C’est mauvais de se mettre devant une page blanche et d’attendre que quelque chose vienne. Parce que si rien ne vient, on est juste condamné à fixer avec horreur l’immaculé de notre angoisse. Cette putain de page qui reste blanche, et toutes les saloperies noires qu’on voudrait cracher dessus qui restent bloquées dans notre tête par une barrière invisible. Et on les sent, on sent leur bruit mouillé et flasque quand on se secoue un peu, mais c’est comme quand on a bouffé un truc dégueu et qu’on n’arrive pas à le vomir, même en se mettant les dix doigts au fond de la gorge ; ou comme quand on a une sinusite carabinée et qu’on sent la pression de tous ces trucs crades entre nos deux yeux sans réussir à les expulser, même en soufflant très fort.

Frustration.

jeudi 10 juillet 2008

I

L’Apocalypse est grise. Sans le moindre reflet – ce n’est pas le gris de l’océan, ni celui du miroir, ni celui d’un regard. Elle est du gris de la poussière - elle n’a rien du noir de la peur ou du rouge de l’hémorragie. Elle n’est pas un déploiement passionné de fureur et de feu. L’Apocalypse est grise. Comme le Néant – qui n’est pas noir. Comme la Nausée. Comme un orage chargeant d’électricité une éternité de latence, portant à son comble la tension et le poids, mais n’explosant jamais. L’Apocalypse n’est pas l’instant étroit où le monde s’effondre, elle est le jamais éternel ; elle n’est pas le paroxysme de la douleur, mais l’absolu de son absence. Une orgie de béton, de métal et de fer. Une orgie sans passion.

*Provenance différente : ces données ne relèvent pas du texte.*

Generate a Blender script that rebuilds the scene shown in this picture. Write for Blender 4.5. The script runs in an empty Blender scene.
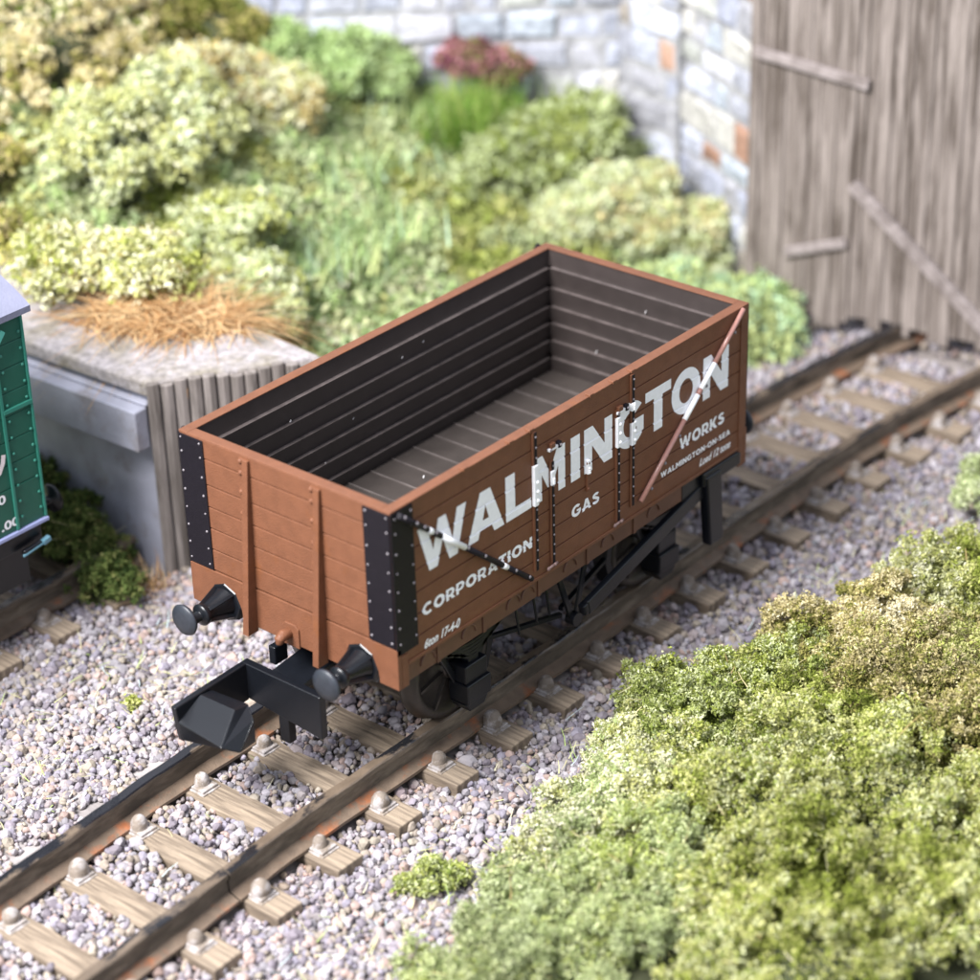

Au commencement, donc, il y avait la fin. Au commencement, il y avait le Gris.

Les quatre cavaliers ? Ce sont des cavalières, brumeuses et voilées, allant toujours au pas et jamais au galop. Ce sont des cavalières, et voici leurs prénoms :

Atonie,

Apathie,

Ataraxie,

Anesthésie.

Voilà la conclusion de vingt et une années de vie, vingt et un ans qui m’ont enlisée dans cet engourdissement létal comme dans d’irrésistibles sables mouvants. Vingt et un ans et je suis morte, noyée sous des torrents de gris.

Le A est accentué de fin. Et toute reconstruction passe par une destruction méthodique de ce qu’il y avait avant. Je vais bâtir ma vie sur un désert de ruines.